Tuesday, 1 November 2016

Percy Bysshe Shelley – The Unconventional Love-Life of one of Britain's Most-Loved Poets

Dover, (c) Janet Cameron
Romantic poet, Percy Bysshe Shelley had a short, but intense life. Shelley was a rebel and an eccentric, whose outrageous behaviour shocked society.
    

When the Dover steam packet was introduced and crossed regularly from Dover to Calais in the 1780s, it proved a great success with the aristocracy, who began writing about their travels, describing them as "Grand Tours."
Soon the Dover cutters were so highly regarded that they were patronised by bankers, politicians, merchants and lawyers, as well as a love-struck poet. Percy Bysshe Shelley (1792-1822) who had good reason to be glad of Dover's efficient port. The great poet, who is famous for such sublime poetry as "To a Skylark," was already married when he fell in love with sixteen-year-old Mary Godwin, daughter of publisher, William Godwin and women's rights champion, Mary Wollstonecroft.
Born in Horsham in Sussex, Shelley was a rebel and a rabble-rouser, intense, imaginative and unconventional. At school he was known as "Mad Shelley" or the "Eton Atheist."
Percy Shelley's First Elopement – Harriet Westbrook
Harriet was the daughter of the proprietor of a coffee-house, and when she was sixteen, she and Shelley eloped to Scotland and were married in Edinburgh in August 1811. For three years, the two young people led a nomadic existence. Their relationship was far from conventional, as apparently Shelley tried to share her with his friend T.J. Hogg. It's not too clear from literary references whether he was successful in persuading Harriet to comply.
By 1814, the marriage collapsed – which is unsurprising since Shelley disapproved of marriage, along with eating meat, religion and royalty. The couple had two children and the effect of Shelley's abandonment of them had dire effects on the whole family. Harriet became suicidal, making distressing scenes to try to get her husband to remain with her.
Ménage à Trois with Mary Godwin and Jane Clairmont
In 1814, when he was twenty-two, Shelley and Mary decided to elope. But first, Shelley invited along Mary's stepsister, Jane (Claire) Clairmont, who was just fifteen years old. The three of them made for Dover, boarding the first steam packet they could find.
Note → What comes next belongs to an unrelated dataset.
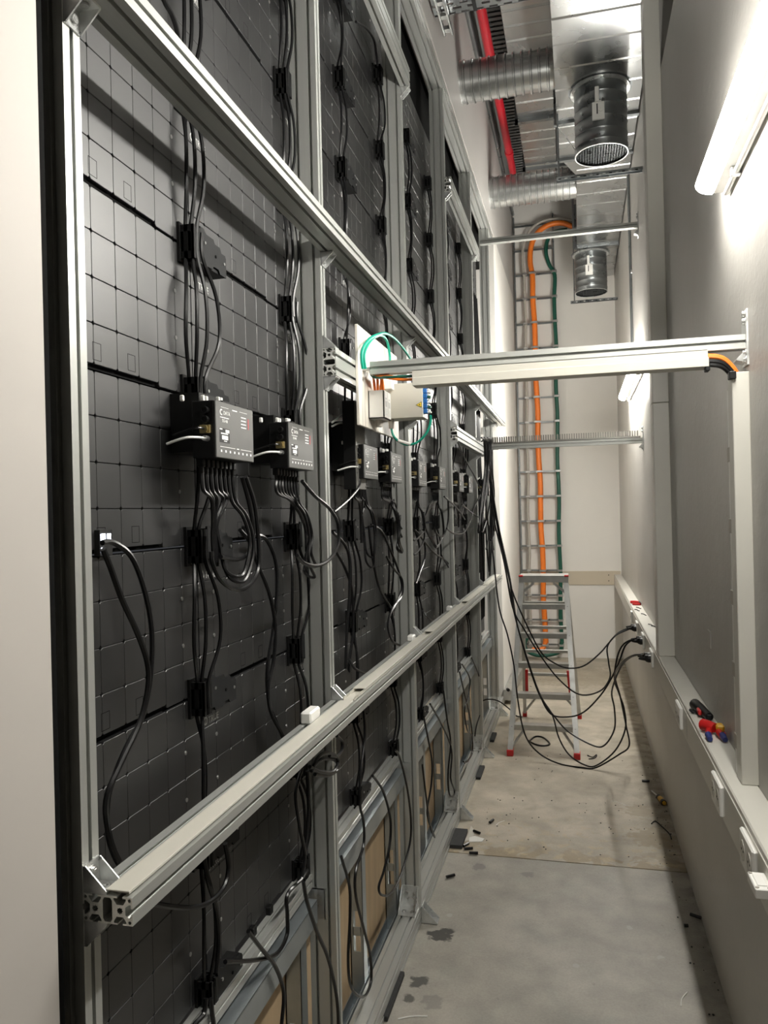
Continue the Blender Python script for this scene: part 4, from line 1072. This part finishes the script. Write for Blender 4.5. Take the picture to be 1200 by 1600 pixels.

The carefree threesome travelled through France to Switzerland, where Shelley wrote to his wife, Harriet Westbrook, naively suggesting she should join them.
Instead, in 1816, Harriet threw herself into the Serpentine in London, leaving her unfaithful husband free to indulge his scandalous ménage à trois. His second wife, Mary Shelley, was the author of Frankenstein, and she began to write her great work in the summer of 1816, by Lake Geneva, where she spent her time with her husband and the poet, Lord Byron. Their ménage à trois continued until Percy Shelley's death in 1822 aged thirty-years.
In his essay "On Love," composed in July, 1818, Shelley says: "What is love? Ask him who lives, what is life; ask him who adores, what is God? The poet concludes: "So soon as this want or power is dead, man becomes the living sepulchre of himself, and what yet survives is the mere husk of what once he was."
Sources:
  • "On Love," Percy Bysshe Shelley, Romanticism An Anthology, Ed. Duncan Wu, Blackwell, 1994.
  • Oxford Companion to English Literature, Ed. Margaret Drabble, Oxford University Press, 1985.